Cornerstone Funds Reaffirm 21% Distribution Policy for 2026
## Executive Summary
**Cornerstone Strategic Value Fund, Inc. (CLM)** and **Cornerstone Total Return Fund, Inc. (CRF)** announced the continuation of their monthly distributions and have set the distribution policy for the calendar year 2026. Both closed-end funds (CEFs) will maintain their annual distribution rate at 21% of the fund’s net asset value (NAV) as of October 31, 2025. This decision reaffirms the funds' high-yield managed distribution policy, a core component of their strategy to deliver regular cash flow to shareholders.
## The Event in Detail
The Board of Directors for each fund approved the 21% distribution rate, ensuring policy continuity into 2026. This rate will be applied to the respective fund's NAV at the end of October 2025 to determine the monthly per-share payout for the following year.
For the remainder of the current fiscal year, through December 2025, the funds have also specified their monthly payouts:
- **CLM** will continue to pay $0.1224 per share.
- **CRF** will continue to pay $0.1168 per share.
This approach is characteristic of a managed distribution policy, where a fund sets a fixed distribution rate based on its NAV rather than strictly on its earned income or capital gains. The objective is to provide a predictable and steady stream of payments to investors, regardless of short-term market fluctuations.
## Market Implications
The reaffirmation of a 21% distribution rate is primarily aimed at income-seeking investors who rely on the funds for consistent cash flow. By providing forward guidance on its distribution policy, Cornerstone offers a degree of predictability that is highly valued by this investor segment.
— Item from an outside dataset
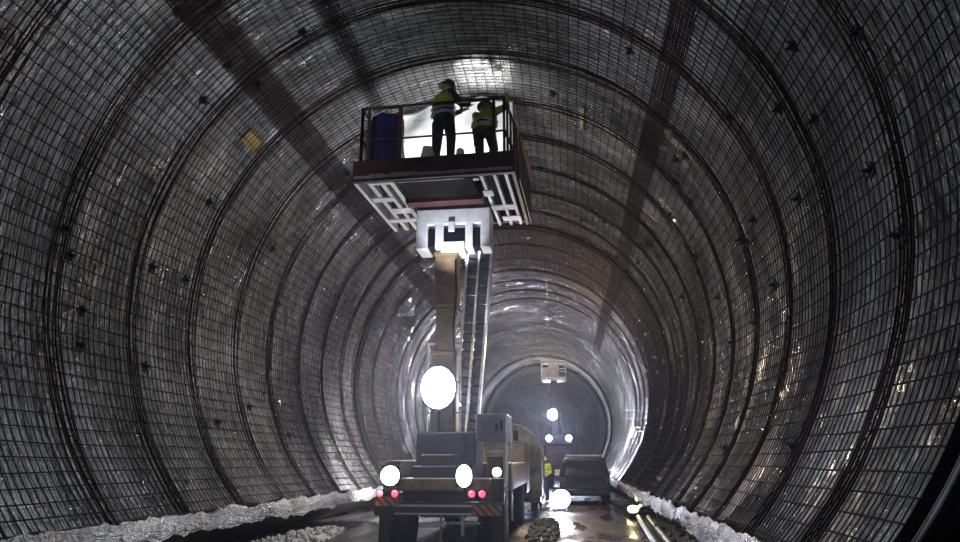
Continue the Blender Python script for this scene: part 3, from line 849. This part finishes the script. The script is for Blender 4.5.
# ------------------------------------------------------------------ heaps
def heap(name, cx, cy, rx, ry, h, n, m, label, cat, seed=1):
    rnd = random.Random(seed); bm = NB()
    k = 24; prev = None
    for j in range(9):
        t = j / 8; ring = []
        for i in range(k):
            a = 2 * PI * i / k; q = 1 - t
            x = cx + math.cos(a) * rx * q; y = cy + math.sin(a) * ry * q
            z = h * (1 - q * q) * (1 + .5 * noise.noise(Vector((x * 3, y * 2, seed)))) - .02
            ring.append(bm.verts.new((x, y, z)))
        if prev:
            for i in range(k): bm.faces.new((prev[i], prev[(i + 1) % k], ring[(i + 1) % k], ring[i]))
        prev = ring
    bm.faces.new(prev)
    for i in range(n):
        a = rnd.uniform(0, 2 * PI); q = math.sqrt(rnd.random()); r = rnd.uniform(.02, .075)
        x = cx + math.cos(a) * rx * q; y = cy + math.sin(a) * ry * q
        rr = bmesh.ops.create_icosphere(bm, subdivisions=1, radius=r)
        for v in rr['verts']:
            v.co = v.co * (1 + .35 * noise.noise(v.co * 30 + Vector((i, 0, 0)))) + Vector((x, y, h * (1 - q * q) + r * .2))
    return tag(obj(name, bm, m), label, cat, kind='stuff')
heap('gravel_heap', -.62, 17.2, .38, 3.1, .09, 170, M['gravel'], 'low heap of muddy gravel on the floor right of the lift truck', 'gravel', 3)
heap('rubble', -5.55, 13.6, .55, 3.4, .16, 260, mat('pale_wet_rubble', (.34, .33, .32), .3, 0, .4, 8, .5), 'pale wet rubble along the foot of the left wall', 'rubble', 5)
heap('rubble', 2.55, 15.6, .45, 5.5, .08, 160, M['gravel'], 'dark rubble in the ditch below the right wall', 'rubble', 9)

# ------------------------------------------------------------------ car
CX, CY = .58, 26.8
car = thing('car', 'dark grey boxy car seen from behind, parked on the wet floor on the right', 'car', (CX, CY, 0))
bm = NB()
def sec(pts, y): return [bm.verts.new((x, y, z)) for x, z in pts]
def cs(w, wr, z0, zb, zt): # closed cross-section
    h = [(w * .96, z0), (w, z0 + .18), (w, zb - .05), (w * .985, zb), (wr + .05, zt - .12), (wr - .03, zt - .03), (wr - .14, zt)]
    return h + [(-x, z) for x, z in reversed(h)]
S = [(0.0, cs(.88, .70, .38, 1.02, 1.60)), (.06, cs(.93, .74, .34, 1.03, 1.68)), (.5, cs(.94, .76, .30, 1.03, 1.73)), (2.3, cs(.94, .74, .28, 1.02, 1.72)), (2.9, cs(.94, .68, .28, 1.0, 1.45)), (3.3, cs(.93, .8, .28, .95, 1.06)), (4.2, cs(.90, .78, .32, .84, .92)), (4.35, cs(.84, .7, .42, .76, .82))]
rows = [sec(p, y) for y, p in S]
for A, B in zip(rows, rows[1:]):
    for i in range(len(A)): bm.faces.new((A[i], A[(i + 1) % len(A)], B[(i + 1) % len(B)], B[i]))
bm.faces.new(rows[0]); bm.faces.new(rows[-1][::-1])
obj('body_shell', bm, M['carpaint'], car)
bm = NB(); vs = [bm.verts.new(p) for p in ((-.74, -.02, 1.06), (.74, -.02, 1.06), (.62, .015, 1.58), (-.62, .015, 1.58), (-.74, .05, 1.06), (.74, .05, 1.06), (.62, .09, 1.58), (-.62, .09, 1.58))]
for f in ((0, 1, 2, 3), (4, 7, 6, 5), (0, 4, 5, 1), (1, 5, 6, 2), (2, 6, 7, 3), (3, 7, 4, 0)): bm.faces.new([vs[i] for i in f])
obj('rear_window', bm, M['glass'], car)
for sx in (-1, 1):
    bm = NB(); pts = [(sx * .955, .5, 1.06), (sx * .955, 2.5, 1.05), (sx * .80, 2.2, 1.6), (sx * .80, .45, 1.6)]
    a = [bm.verts.new(p) for p in pts]; b = [bm.verts.new((p[0] - sx * .05, p[1], p[2])) for p in pts]
    bm.faces.new(a); bm.faces.new(b[::-1])
    for i in range(4): bm.faces.new((a[i], a[(i + 1) % 4], b[(i + 1) % 4], b[i]))
    obj('side_window', bm, M['glass'], car)
    bm = NB(); box(bm, sx * .95, sx * 1.12, 2.3, 2.42, 1.02, 1.2, .03); obj('wing_mirror', bm, M['white'], car)
    bm = NB(); box(bm, sx * .74, sx * .92, -.03, .03, .78, .98, .02); obj('tail_light', bm, mat('unlit_red_lens', (.12, .02, .02), .3), car)
    for y in (.75, 3.45):
        bm = NB(); lathe(bm, [(.17, -.1), (.3, -.11), (.33, -.05), (.33, .05), (.3, .11), (.17, .1)], (sx * .82, y, .33), 'X', 24); w = obj('wheel', bm, M['tyre'], car, smooth=True)
        bm = NB(); lathe(bm, [(.17, sx * .06), (.16, sx * .1), (.05, sx * .09)], (sx * .82, y, .33), 'X', 16); obj('rim', bm, M['galv'], w)
bm = NB(); box(bm, -.9, .9, -.12, .05, .36, .56, .04); obj('rear_bumper', bm, M['darkgrey'], car)
bm = NB(); box(bm, -.26, .26, -.135, -.12, .6, .72, .004); box(bm, -.26, .26, -.12, .02, .6, .72); obj('number_plate', bm, M['darkgrey'], car)
bm = NB(); bar(bm, (-.66, .3, 1.77), (-.66, 2.1, 1.77), .03); bar(bm, (.66, .3, 1.77), (.66, 2.1, 1.77), .03); bar(bm, (-.66, .3, 1.78), (.66, .3, 1.78), .05); obj('roof_rack', bm, M['galv'], car)

# lamp on the floor left of the car
t = thing('floor_lamp', 'glaring white lamp on the floor in front of the parked car, at its left', 'lamp', (-.28, 23.6, 0))
bm = NB(); lathe(bm, [(.26, 0), (.31, .0), (.31, .08), (.2, .12)], (0, -.02, .38), 'Y', 24); obj('housing', bm, M['black'], t)
bm = NB(); ball(bm, (0, -.07, .38), .29, (1, .3, 1), 20, 12); obj('lens', bm, M['lamp_far'], t, smooth=True)
bm = NB(); bar(bm, (-.16, -.12, .015), (-.16, .14, .015), .025); bar(bm, (.16, -.12, .015), (.16, .14, .015), .025); bar(bm, (-.16, 0, .015), (-.16, 0, .35), .025); bar(bm, (.16, 0, .015), (.16, 0, .35), .025); obj('stand', bm, M['galv'], t)
lamp('floor_lamp_light', 'SPOT', (-.28, 23.4, .42), 22, (.75, .83, 1), .12, (-.28, 18, .5), 160, .5)
# glowing tube lamp in the right ditch
t = thing('tube_lamp', 'warm yellow glowing lamp lying in the ditch at the foot of the right wall', 'lamp', (1.84, 21.6, .05))
bm = NB(); ball(bm, (0, 0, .16), .13, (1.25, .8, .85), 20, 12); obj('lamp_head', bm, M['lamp_yellow'], t, smooth=True)
bm = NB(); tube(bm, [(.14, .0, .2), (.3, .2, .3), (.36, .5, .5), (.5, .8, .55)], .045, 10); obj('light_tube', bm, emit('warm_tube', (1, .82, .45), 1.6), t, smooth=True)
bm = NB(); box(bm, -.12, .12, -.1, .1, -.12, .06, .02); obj('foot', bm, M['black'], t)
lamp('tube_lamp_light', 'POINT', (1.8, 21.3, .45), 14, (1, .8, .45), .1)

# worker on the floor beyond the truck
person('person in yellow-green vest and helmet standing on the floor left of the parked car', stand(face=(0, -1, 0), haL=(-.2, .2, 1.0), haR=(.3, .05, .86)),
       (-1.04, 29.6, .0), rad(160), M['hivis'], M['navycloth'], M['helmetyel'], 1., .02)

# pipes and slab on the right
for i, (x0, x1, lab) in enumerate(((1.50, 1.94, 'grey-green pipe lying along the right edge of the wet floor, the one nearer the roadway'), (1.76, 2.22, 'grey-green pipe lying along the right edge of the wet floor, the one nearer the wall'))):
    bm = NB(); tube(bm, [(x0 + (x1 - x0) * k / 10, 11.5 + 9.6 * k / 10, .02 + .02 * noise.noise(Vector((k, i, 0)))) for k in range(11)], .075, 12)
    tag(obj('drain_pipe', bm, M['pipe'], smooth=True), lab, 'pipe', 'pipes along the right edge of the floor')
bm = NB(); m = Matrix.Translation((2.62, 19.2, .08)) @ Matrix.Rotation(rad(-8), 4, 'Z') @ Matrix.Rotation(rad(6), 4, 'Y')
box(bm, -.42, .42, -1.6, 1.6, -.06, .06, .02, m)
tag(obj('concrete_slab', bm, M['concrete']), 'flat grey-green concrete slab lying in the ditch beside the two pipes', 'slab')

# ------------------------------------------------------------------ distant lift
FX, FY = -.52, 42.5
fl = thing('lift_truck', 'small distant lift with blue-white lamps and its basket against the crown, beyond the parked car', 'lift truck', (FX, FY, 0))
bm = NB(); box(bm, -.85, .85, 0, 4.5, .8, 2.5, .08); box(bm, -.7, .7, -.3, 0, .9, 2.1, .05); obj('vehicle_body', bm, M['purple'], fl)
bm = NB(); box(bm, -.75, .75, -.35, 3.2, 2.5, 2.66, .03); box(bm, -.8, .8, .2, 1.4, 2.66, 3.1, .05); obj('roof_platform', bm, M['navy'], fl)
for x in (-.6, .6):
    for y in (.6, 3.7):
        bm = NB(); lathe(bm, [(.2, -.16), (.45, -.18), (.48, 0), (.45, .18), (.2, .16)], (x, y, .48), 'X', 20); obj('wheel', bm, M['tyre'], fl, smooth=True)
bm = NB(); box(bm, -.45, -.05, .7, 1.1, 3.0, 6.4, .02); bar(bm, (.15, 1.4, 3), (-.1, 1.1, 6.4), .15); obj('mast', bm, M['navy'], fl)
bm = NB(); box(bm, -1.0, .55, .2, 1.7, 6.4, 6.6, .02); bk = obj('basket_floor', bm, M['galv'], fl)
bm = NB()
for u in (-.98, -.5, 0, .53):
    for v in (.22, 1.68): bar(bm, (u, v, 6.6), (u, v, 7.6), .05)
for z in (7.1, 7.6):
    for v in (.22, 1.68): bar(bm, (-.98, v, z), (.53, v, z), .05)
    for u in (-.98, .53): bar(bm, (u, .22, z), (u, 1.68, z), .05)
obj('basket_rail', bm, M['galv'], fl)
bm = NB(); box(bm, -.6, .1, .5, 1.2, 6.61, 7.45, .06); box(bm, -.9, -.55, .4, .8, 6.61, 7.2, .04); obj('material_crates', bm, M['white'], fl)
for (x, y, z, r) in ((-.36, .3, 4.3, .30), (-.6, -.5, 2.86, .17), (.58, -.5, 2.86, .17)):
    bm = NB(); box(bm, x - r * .8, x + r * .8, y + .05, y + .25, z - r * .8, z + r * .8, .02); bar(bm, (x, y + .2, z), (x, y + .65, z - (.0 if r > .2 else .28)), .06); o = obj('lamp_housing', bm, M['black'], fl)
    bm = NB(); ball(bm, (x, y, z), r, (1, .35, 1.05), 20, 12); obj('lens', bm, M['lamp_far'], o, smooth=True)

# ------------------------------------------------------------------ lights
W = 1.0
lamp('mast_glow_light', 'POINT', (-2.43, 12.62, 3.1), 90, (.80, .87, 1), .25)
lamp('wall_fill_left', 'POINT', (-3.55, 14.8, 2.7), 480, (1, .97, .92), .12)  # added fill without a fixture, brightens the left wall beside the truck
lamp('wall_fill_right', 'POINT', (-.85, 15.0, 2.9), 330, (.96, .96, 1), .12)  # same added fill for the right wall
lamp('mast_flood_light', 'SPOT', (-2.43, 12.6, 2.95), 1300, (.80, .87, 1), .22, (-2.43, 2, 2.2), 128, .5)
lamp('bracket_fill', 'SPOT', (-2.25, 12.55, 4.9), 420, (.85, .9, 1), .1, (-2.25, 13.4, 6.3), 62, .6)  # unseen spot added to whiten the bracket under the basket
lamp('work_left', 'SPOT', (-3.09, 11.98, 1.34), 160, (.9, .93, 1), .08, (-5.2, 9.5, .2), 150, .6)
lamp('work_right', 'SPOT', (-1.79, 11.98, 1.34), 160, (.85, .9, 1), .08, (-1, 9, 0), 150, .6)
lamp('truck_side_light', 'SPOT', (-3.7, 17.8, 1.5), 9000, (.97, .95, 1), .1, (-5.8, 21.6, .9), 88, .85)
lamp('purple_fill', 'POINT', (-4.0, 26., 4.2), 650, (.82, .78, 1), .3)  # unseen fill added for purple glitter on the lining past the truck
lamp('crown_warm_fill', 'POINT', (-.7, 27.5, 5.6), 1500, (1, .72, .48), .3)  # no lamp here; added to warm the dark lining beyond the first hoop
for p, e in (((FX - .36, FY + .0, 4.3), 1000), ((FX - .6, FY - .75, 2.86), 500), ((FX + .58, FY - .75, 2.86), 500)):
    lamp('far_lift_light', 'SPOT', p, e, (.70, .76, 1), .25, Vector(p) + Vector((0, -5, .6)), 165, .4)
lamp('far_ring_fill', 'POINT', (FX - .6, 57.3, 5.0), 2400, (.85, .88, 1), .4)  # unseen fill added to brighten the white ring at the far hoop
lamp('far_bore_fill', 'POINT', (-4.6, 68, 3.2), 150, (.5, .55, 1), .4)  # added fill that keeps the bending bore from going black
# work lights behind the photographer
lamp('rear_light_left', 'SPOT', (-3.6, -4.5, 2.6), 560, (1, .97, .92), .5, (-7.6, 9.5, 3.6), 64, .9)
lamp('rear_light_right', 'SPOT', (1.2, -4.5, 2.6), 1250, (.76, .82, 1), .5, (3.9, 9.5, 4.6), 66, .9)
# unseen spots added to throw bright patches on the folds of the sheet
lamp('added_raking_spot', 'SPOT', (-4.5, 1.0, 4.0), 2800, (.80, .87, 1), .12, (-5.3, 10.5, 8.8), 34, .8)
lamp('added_raking_spot', 'SPOT', (.2, 1.0, 3.0), 2800, (.70, .78, 1), .12, (1.7, 10.3, 8.8), 17, .7)
lamp('added_raking_spot', 'SPOT', (1.4, 1.5, 3.2), 1500, (.70, .76, 1), .12, (2.97, 9.8, 1.9), 18, .9)
lamp('added_raking_spot', 'SPOT', (1.0, 2.0, 2.4), 420, (.70, .76, 1), .1, (2.6, 6.2, 1.35), 22, .9)

# thin dusty haze in the bore
hz, nt, p_, N_, L_ = nodes('dusty_air'); N_.remove(p_)
vs_ = N_.new('ShaderNodeVolumeScatter'); vs_.inputs['Density'].default_value = HAZE; vs_.inputs['Anisotropy'].default_value = .8
vs_.inputs['Color'].default_value = (.8, .85, 1, 1)
L_.new(vs_.outputs['Volume'], N_['Material Output'].inputs['Volume'])
bm = NB(); box(bm, AX - 6.2, AX + 6.2, -8.9, 60, -.3, 10.6); o = obj('dusty_air', bm, hz); tag(o, 'thin bluish dusty haze hanging in the air of the tunnel', 'haze', kind='stuff')
w = bpy.data.worlds.new('World'); bpy.context.scene.world = w; w.use_nodes = True
bg = w.node_tree.nodes['Background']; bg.inputs['Color'].default_value = (.5, .6, 1, 1); bg.inputs['Strength'].default_value = .01

# ------------------------------------------------------------------ camera
cam = bpy.data.cameras.new('Camera'); co = bpy.data.objects.new('Camera', cam); C.objects.link(co)
cam.sensor_width = 36; cam.lens = 680 / 960 * 36; cam.clip_end = 400; cam.clip_start = .05
co.location = (0, 0, EYE); co.rotation_euler = (rad(90 + 15.55), 0, rad(7.15))
sc = bpy.context.scene; sc.camera = co
sc.view_settings.view_transform = 'Standard'; sc.view_settings.look = 'None'
sc.view_settings.gamma = 1; sc.view_settings.exposure = -.5; sc.view_settings.use_curve_mapping = False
However, it is critical for investors to understand the mechanics of a high-payout managed distribution. Distributions may consist of net investment income, realized capital gains, and, significantly, return of capital (ROC). While ROC is not inherently negative, a consistent policy of distributing more than a fund earns can lead to the erosion of its NAV over time. This can, in turn, reduce the fund's long-term total return potential. The sustainability of the high payout rate is therefore directly linked to the fund's ability to generate sufficient total returns to offset the distributions.
## Expert Commentary
Financial analysts note that managed distribution policies are a common feature among closed-end funds designed to attract and retain income-oriented investors. The strategy can help a fund's shares trade at a tighter discount, or even a premium, to its NAV. By setting a high, fixed-rate payout, funds like **CLM** and **CRF** differentiate themselves in a crowded marketplace.
The decision to maintain the 21% rate signals confidence from the funds' management in their ability to navigate future market conditions and generate returns. However, the use of periodic rights offerings, such as the one completed in May 2025, is often a necessary component of this strategy to raise additional assets and support the distribution level.
## Broader Context
Cornerstone's strategy places it in the category of high-yield investment vehicles that prioritize regular shareholder payouts. This approach is particularly appealing during periods of low interest rates or for retirees seeking income. The effectiveness of this model is a subject of ongoing debate in the investment community, with proponents highlighting the benefit of predictable income and detractors pointing to the risks of NAV erosion if total returns do not keep pace with distributions.
Ultimately, the success of Cornerstone's policy hinges on the performance of its underlying investment portfolio. For shareholders, the key is to assess the total return—changes in NAV plus distributions—rather than focusing solely on the distribution yield itself.